“Coaching is a form of professional development that brings out the best in people, uncovers strengths and skills, builds effective teams, cultivates compassion, and builds emotionally resilient educators. Coaching at its essence is the way that human beings, and individuals, have always learned best.”

Aguilar, Elena. The Art of Coaching: Effective Strategies for School Transformation (p. 6). Wiley. Kindle Edition.

When I joined a few educational coaching specific groups on Facebook, I noticed many posts asking for reading recommendations. Elena Aguilar’s The Art of Coaching is one that is almost always recommended.
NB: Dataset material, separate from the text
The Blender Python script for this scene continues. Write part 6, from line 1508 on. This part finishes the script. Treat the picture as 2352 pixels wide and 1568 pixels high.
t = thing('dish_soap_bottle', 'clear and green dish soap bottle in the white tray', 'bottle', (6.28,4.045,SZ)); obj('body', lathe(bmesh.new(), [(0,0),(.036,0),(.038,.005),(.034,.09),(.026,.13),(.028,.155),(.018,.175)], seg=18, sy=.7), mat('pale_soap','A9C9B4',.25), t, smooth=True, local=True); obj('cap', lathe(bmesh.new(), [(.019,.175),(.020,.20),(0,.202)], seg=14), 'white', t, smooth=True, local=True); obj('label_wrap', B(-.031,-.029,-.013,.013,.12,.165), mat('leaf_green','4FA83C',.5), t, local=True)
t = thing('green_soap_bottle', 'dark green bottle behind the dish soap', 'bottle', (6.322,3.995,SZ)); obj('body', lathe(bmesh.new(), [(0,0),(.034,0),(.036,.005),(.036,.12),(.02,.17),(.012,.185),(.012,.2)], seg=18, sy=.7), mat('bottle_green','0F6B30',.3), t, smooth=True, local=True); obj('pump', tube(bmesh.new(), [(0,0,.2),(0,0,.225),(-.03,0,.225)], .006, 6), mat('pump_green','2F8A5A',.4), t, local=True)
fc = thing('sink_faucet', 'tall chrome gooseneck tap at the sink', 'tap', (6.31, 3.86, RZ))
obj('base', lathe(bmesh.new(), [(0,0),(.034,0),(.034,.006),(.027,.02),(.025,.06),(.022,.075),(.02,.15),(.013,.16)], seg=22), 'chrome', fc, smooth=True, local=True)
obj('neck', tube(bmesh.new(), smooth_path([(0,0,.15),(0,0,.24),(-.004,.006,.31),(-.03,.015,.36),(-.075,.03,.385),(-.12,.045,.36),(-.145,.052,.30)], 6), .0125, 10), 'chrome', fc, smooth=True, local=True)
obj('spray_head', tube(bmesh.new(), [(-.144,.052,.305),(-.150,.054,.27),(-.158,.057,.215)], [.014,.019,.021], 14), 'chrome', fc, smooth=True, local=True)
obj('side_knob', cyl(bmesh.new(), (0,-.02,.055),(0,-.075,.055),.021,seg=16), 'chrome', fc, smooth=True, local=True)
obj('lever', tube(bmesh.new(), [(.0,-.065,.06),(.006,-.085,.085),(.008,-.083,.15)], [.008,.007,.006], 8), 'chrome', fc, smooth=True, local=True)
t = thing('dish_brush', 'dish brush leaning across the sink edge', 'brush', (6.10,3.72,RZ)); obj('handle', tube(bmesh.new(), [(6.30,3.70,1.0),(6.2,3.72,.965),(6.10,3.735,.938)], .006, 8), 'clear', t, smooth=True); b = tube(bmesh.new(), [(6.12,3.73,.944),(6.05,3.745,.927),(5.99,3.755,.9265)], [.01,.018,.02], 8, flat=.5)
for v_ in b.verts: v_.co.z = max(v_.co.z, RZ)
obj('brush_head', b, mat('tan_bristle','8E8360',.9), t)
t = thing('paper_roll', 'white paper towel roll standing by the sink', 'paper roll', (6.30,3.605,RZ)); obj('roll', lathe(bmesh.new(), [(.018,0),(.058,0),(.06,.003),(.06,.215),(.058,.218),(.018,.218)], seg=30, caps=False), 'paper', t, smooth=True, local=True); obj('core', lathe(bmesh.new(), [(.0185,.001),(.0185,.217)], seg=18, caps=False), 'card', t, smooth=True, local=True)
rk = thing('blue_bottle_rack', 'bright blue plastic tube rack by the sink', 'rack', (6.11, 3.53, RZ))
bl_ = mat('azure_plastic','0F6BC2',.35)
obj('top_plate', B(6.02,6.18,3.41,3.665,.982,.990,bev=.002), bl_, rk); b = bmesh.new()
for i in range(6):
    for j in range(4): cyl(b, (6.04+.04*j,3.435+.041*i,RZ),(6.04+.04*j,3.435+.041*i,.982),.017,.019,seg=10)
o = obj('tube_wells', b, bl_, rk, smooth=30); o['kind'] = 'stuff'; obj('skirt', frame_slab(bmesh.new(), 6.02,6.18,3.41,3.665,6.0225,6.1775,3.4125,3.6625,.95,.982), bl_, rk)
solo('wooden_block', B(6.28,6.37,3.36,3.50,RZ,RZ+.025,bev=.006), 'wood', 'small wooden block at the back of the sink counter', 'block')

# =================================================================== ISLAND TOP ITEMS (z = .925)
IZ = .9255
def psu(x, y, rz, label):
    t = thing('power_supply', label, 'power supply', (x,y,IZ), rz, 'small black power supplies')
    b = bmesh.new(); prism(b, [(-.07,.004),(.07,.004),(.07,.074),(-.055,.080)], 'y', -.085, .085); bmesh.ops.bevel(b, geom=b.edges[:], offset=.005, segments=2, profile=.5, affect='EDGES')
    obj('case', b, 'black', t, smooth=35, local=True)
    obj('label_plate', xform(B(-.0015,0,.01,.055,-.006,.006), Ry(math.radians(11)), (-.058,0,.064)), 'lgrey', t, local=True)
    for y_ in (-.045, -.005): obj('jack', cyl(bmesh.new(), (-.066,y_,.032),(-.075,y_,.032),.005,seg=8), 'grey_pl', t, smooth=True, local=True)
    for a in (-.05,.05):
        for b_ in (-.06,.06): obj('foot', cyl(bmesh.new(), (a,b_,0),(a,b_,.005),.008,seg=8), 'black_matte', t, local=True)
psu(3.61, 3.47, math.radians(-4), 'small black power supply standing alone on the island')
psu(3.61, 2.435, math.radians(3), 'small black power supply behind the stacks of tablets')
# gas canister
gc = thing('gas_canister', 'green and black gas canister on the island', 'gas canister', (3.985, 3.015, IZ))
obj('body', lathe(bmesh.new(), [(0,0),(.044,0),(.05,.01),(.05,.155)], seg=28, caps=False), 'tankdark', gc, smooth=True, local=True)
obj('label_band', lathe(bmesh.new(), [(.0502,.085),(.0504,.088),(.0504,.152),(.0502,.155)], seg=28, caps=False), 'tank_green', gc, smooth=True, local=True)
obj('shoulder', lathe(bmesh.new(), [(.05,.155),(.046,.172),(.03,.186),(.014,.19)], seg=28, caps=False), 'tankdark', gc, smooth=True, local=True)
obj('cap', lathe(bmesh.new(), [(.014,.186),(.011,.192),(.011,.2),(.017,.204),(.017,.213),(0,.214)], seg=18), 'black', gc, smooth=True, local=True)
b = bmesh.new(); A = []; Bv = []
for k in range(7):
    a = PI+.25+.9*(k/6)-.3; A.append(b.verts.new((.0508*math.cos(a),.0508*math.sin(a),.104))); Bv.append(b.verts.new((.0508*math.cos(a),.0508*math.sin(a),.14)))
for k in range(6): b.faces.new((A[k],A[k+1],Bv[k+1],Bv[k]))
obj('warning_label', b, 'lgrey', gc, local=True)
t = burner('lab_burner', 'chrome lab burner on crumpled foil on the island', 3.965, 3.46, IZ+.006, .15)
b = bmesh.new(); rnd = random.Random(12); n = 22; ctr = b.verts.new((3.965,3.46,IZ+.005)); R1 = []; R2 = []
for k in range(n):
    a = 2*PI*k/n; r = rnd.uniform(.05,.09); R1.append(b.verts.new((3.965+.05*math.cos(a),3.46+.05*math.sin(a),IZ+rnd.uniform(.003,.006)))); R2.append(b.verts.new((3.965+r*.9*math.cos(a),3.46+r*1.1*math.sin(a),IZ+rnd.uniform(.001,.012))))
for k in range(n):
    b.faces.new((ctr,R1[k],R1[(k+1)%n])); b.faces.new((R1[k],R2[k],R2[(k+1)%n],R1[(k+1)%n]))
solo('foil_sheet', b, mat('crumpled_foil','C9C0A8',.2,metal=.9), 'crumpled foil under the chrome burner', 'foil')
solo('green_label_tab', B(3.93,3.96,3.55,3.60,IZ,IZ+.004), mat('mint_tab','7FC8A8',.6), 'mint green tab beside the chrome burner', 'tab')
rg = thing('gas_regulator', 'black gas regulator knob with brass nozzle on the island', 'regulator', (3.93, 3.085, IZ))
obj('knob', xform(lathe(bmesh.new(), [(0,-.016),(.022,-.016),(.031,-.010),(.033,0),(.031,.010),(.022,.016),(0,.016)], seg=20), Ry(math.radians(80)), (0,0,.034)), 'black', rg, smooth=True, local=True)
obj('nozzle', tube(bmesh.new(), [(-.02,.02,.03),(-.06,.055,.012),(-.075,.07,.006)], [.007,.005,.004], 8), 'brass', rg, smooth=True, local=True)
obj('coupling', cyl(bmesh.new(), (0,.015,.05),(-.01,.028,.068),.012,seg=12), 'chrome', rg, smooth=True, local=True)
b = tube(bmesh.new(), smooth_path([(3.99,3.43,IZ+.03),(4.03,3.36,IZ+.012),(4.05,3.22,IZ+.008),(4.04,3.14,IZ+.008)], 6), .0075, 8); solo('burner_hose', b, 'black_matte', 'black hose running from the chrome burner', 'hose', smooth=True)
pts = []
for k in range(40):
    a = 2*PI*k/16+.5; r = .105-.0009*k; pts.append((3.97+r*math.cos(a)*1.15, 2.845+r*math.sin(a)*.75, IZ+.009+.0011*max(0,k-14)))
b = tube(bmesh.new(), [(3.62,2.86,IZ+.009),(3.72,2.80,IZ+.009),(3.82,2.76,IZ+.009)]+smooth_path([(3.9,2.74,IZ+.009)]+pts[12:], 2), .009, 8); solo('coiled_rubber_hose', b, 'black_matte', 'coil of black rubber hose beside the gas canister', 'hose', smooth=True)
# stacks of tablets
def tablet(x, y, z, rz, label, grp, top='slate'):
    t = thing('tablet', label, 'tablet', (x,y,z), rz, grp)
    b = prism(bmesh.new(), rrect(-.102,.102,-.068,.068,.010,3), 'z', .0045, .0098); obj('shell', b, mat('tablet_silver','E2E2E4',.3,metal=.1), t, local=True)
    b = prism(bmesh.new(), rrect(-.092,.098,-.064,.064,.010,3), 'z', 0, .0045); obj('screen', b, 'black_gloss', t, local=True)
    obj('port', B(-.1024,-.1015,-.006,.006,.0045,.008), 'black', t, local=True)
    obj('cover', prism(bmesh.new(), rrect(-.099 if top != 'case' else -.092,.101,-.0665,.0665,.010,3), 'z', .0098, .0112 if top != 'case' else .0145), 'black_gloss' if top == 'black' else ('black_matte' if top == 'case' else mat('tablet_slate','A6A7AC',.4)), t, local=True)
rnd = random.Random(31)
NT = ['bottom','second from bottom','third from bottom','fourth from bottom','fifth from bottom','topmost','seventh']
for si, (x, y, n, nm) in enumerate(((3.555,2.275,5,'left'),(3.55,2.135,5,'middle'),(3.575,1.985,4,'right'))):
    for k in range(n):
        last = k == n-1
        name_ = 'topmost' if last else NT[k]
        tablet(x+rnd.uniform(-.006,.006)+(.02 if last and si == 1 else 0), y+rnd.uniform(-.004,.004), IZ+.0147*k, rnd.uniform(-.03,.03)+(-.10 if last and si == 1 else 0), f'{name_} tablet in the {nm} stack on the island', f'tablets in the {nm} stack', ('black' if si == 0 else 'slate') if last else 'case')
In the introduction, Ms. Aguilar suggests that the book be read in snippets, over time, and as needed. Looking back, I should have heeded her advice. While the entire book is valuable, there are four parts that stood out to me that I’d like to reflect on today.

Types of Coaching – Directive, Facilitative, Transformational

When Aguilar started talking about the types of coaching, I immediately thought of the ICF Framework from the New Teacher Center. (Visit NTC’s Website for more resources.) Moving through the Instructional, Collaborative, and Facilitative styles of coaching creates more autonomous teachers. Aguilar describes these three types of coaching also, but goes a step further and says transformational coaching is where she focuses her book. Transformational coaching explores teachers beliefs, being, and behaviors and how they relate to educational and worldwide systems. It goes deeper than the day-to-day instruction in the classroom. It gets to the core of who the teacher is as a person as well as their personal and professional goals and aspirations.

Coaching Lenses

Compassion/Empathy –

“No one can learn from you if you think that they suck.”

Aguilar, Elena. The Art of Coaching: Effective Strategies for School Transformation (p. 33). Wiley. Kindle Edition.
  1. Inquiry
  2. Change Management
  3. Systems Thinking
  4. Adult Learning
  5. Systemic Oppression/Equity
  6. Emotional Intelligence

First five Coaching Lenses: © 2007 National Equity Project.

Each lens has specific ways to look at a coaching situation. Coaches think about these lenses as they create a dialog with their clients/teachers. They give unique ways to think about the issues that the client/teacher brings up. Take a look at a PDF from the Bright Morning team regarding questions and assumptions of each of these lenses.

Coaching Tools

Aguilar provides many many resources on her website that can be used to assist in a beneficial coach/client relationship. One of the tools she provides, Sentence Stems, is a resource to help frame conversations. One of the interesting things I’m attempting to do in my coaching conversations is to avoid using the “So you’re saying” or “I heard you say” sentence stems. Responding without parroting what the client/teacher said shows that the coach is synthesizing and thinking through what the client said.

Personal Mission/Vision of Coaching

One thing that Aguilar laid out early on in her book was her personal manifesto of coaching. She outlines ten core beliefs that she holds tightly. As I continue to think about what I want to consider as my core beliefs, this is the preliminary statement I wrote: I am a proponent of lifetime learning, an author and supporter of designing engaging learning experiences, and an advocate for integrating technology where appropriate.

I’m sure there are things that I’m missing, but for now, I think that’s a pretty good start.